Attorney General William Barr was generally right weeks ago when he released Mueller’s key findings.

The special counsel did not find a criminal conspiracy between the Trump campaign and the Russian government to interfere in the 2016 presidential election. He did not recommend charging any Trump associates as agents of the Russian government or with campaign finance violations.

But on the question of obstruction, Mueller said there was evidence on both sides of the question. He said some of Trump’s actions related to potential “garden variety” obstruction.

“If we had confidence after a thorough investigation of the facts that the president clearly did not commit obstruction of justice, we would so state. Based on the facts and the applicable legal standards, we are unable to reach that judgment,” Mueller wrote.

>> Is the report good or bad for Trump?

It depends on who you ask.

Trump’s legal team claimed “complete vindication” by the report, and Barr emphasized at his news conference that there was no evidence of collusion.

Trump even tweeted out a Game of Thrones-themed meme, saying “For the haters and the radical left Democrats — Game Over.”

But the report describes in detail a president driven to interfere in the probe out of fear that it would “call into question the legitimacy of his election” and his own uncertainty that his family or associates may have violated the law.

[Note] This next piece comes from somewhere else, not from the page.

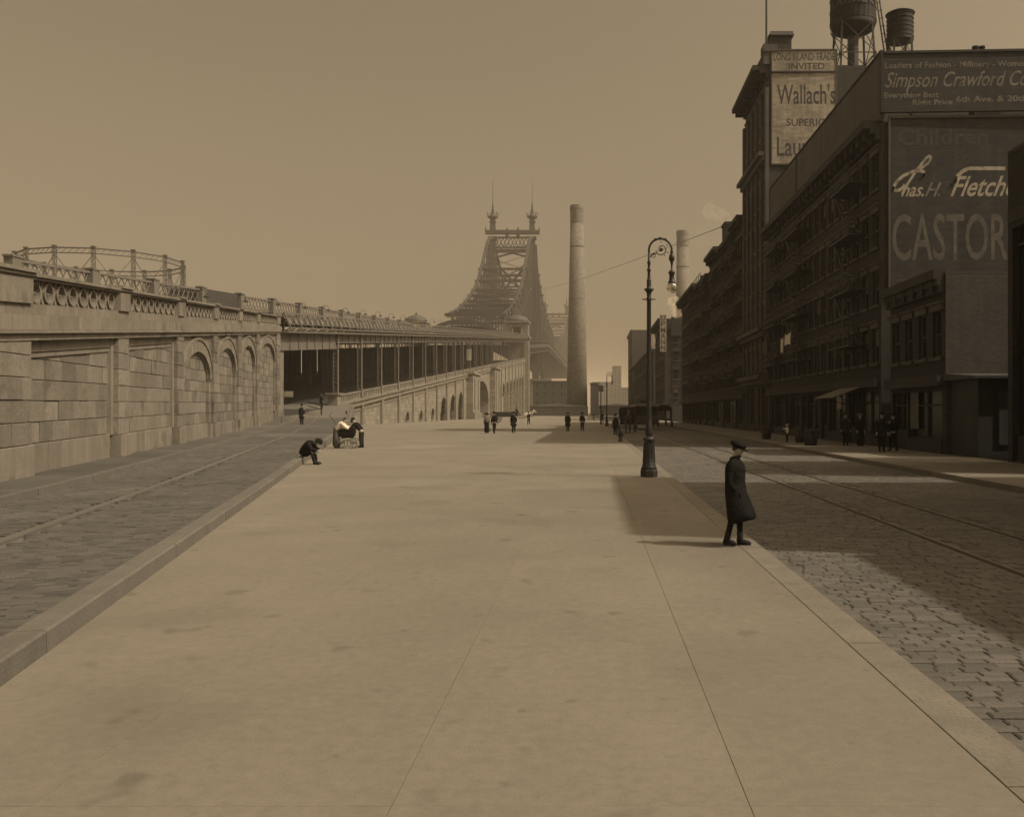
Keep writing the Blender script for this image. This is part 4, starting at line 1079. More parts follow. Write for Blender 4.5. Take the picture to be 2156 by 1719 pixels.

Mueller wrote that on multiple occasions Trump did things that were “capable of exerting undue influence over law enforcement investigations.” Some of that was in private, one-on-one encounters that witnesses relayed to the special counsel.

But the president’s public acts also raised questions that they could have led witnesses to feel intimidated or alter their testimony, moves that Mueller said were equally threatening to the “justice system’s integrity.”

>> Ignorance of the law was a defense:

That was the case for Donald Trump Jr. and a Trump Tower meeting with a Russian lawyer.

In June 2016, Trump Jr. agreed to take the meeting despite it being described in emails as part of a Russian government effort to help his father. Trump Jr. was looking for dirt that could be used against Democratic presidential candidate Hillary Clinton.

The meeting raised questions about whether Trump Jr. and others violated the federal ban on foreign contributions to American political campaigns.

But Mueller, who interviewed many of the participants in the meeting, said he didn’t find that he could bring a case.

The special counsel wrote that it was unlikely the government could prove that Trump, Jr. and others in the meeting “had general knowledge that their conduct was unlawful.”

>> Mueller felt he couldn’t charge Trump — even in secret:

The report reveals some of Mueller’s reasoning behind why he didn’t reach a conclusion on the question of obstruction.

He says that he would have exonerated Trump if he could have, but he wasn’t able to given the evidence he uncovered. Still, Mueller said that the Justice Department’s opinion that a sitting president couldn’t be indicted meant he also couldn’t recommend Trump be criminally charged, even if he made the recommendation in secret.

That’s because Trump could not defend himself during a public trial while in office.